Hacken, an international blockchain auditor with Ukrainian roots, is rolling out a new solution that allows web3 businesses in an automated manner to comply with standards like Europe’s MiCA and DORA.
In a press release shared with crypto.news, Hacken co-founder and chief executive Dyma Budorin said the firm developed the so-called “Extractor” to address the “critical need for proactive monitoring and compliance in the crypto space.” According to the Tallinn-headquartered firm, Extractor brings compliance monitoring framework for web3 projects, making it easier to meet regulatory standards like MiCA, DORA, and ADGM.
Unlike other solutions available on the market, Hacken’s solution is said to be combining AML/CFT monitoring, transaction tracking, total value locked analysis, and circulating supply detection into a structured compliance approach. It also integrates real-time threat detection, automated safeguards, and post-incident reporting to ensure continuous protection and operational resilience, the press release reads.
Valentyna Kondratenko, Hacken’s legal counsel noted that beginning Jan. 17, 2025, DORA’s requirements “will become enforceable,” adding further that non-compliance “can result in severe penalties, such as fines of up to 2% of the total annual worldwide turnover or 1% of the average daily global turnover.”

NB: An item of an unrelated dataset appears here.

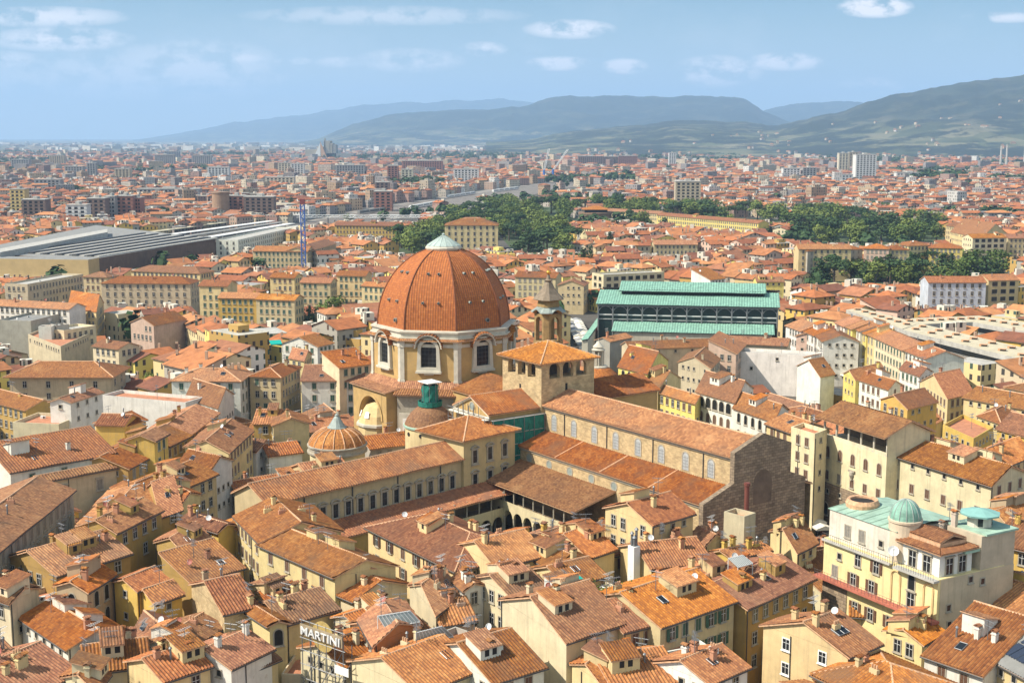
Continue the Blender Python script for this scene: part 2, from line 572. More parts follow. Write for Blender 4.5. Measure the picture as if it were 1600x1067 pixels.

It’s understood that the solution is compatible with multiple blockchain networks, including Ethereum and BNB Chain (formerly Binance Smart Chain), broadening its potential use.
MiCA regulations have created challenges for crypto companies aiming to expand in the European market. For example, crypto exchange Coinbase had to discontinue USDC rewards for EU clients due to MiCA, and later even delisted Tether (USDT) from its European platform.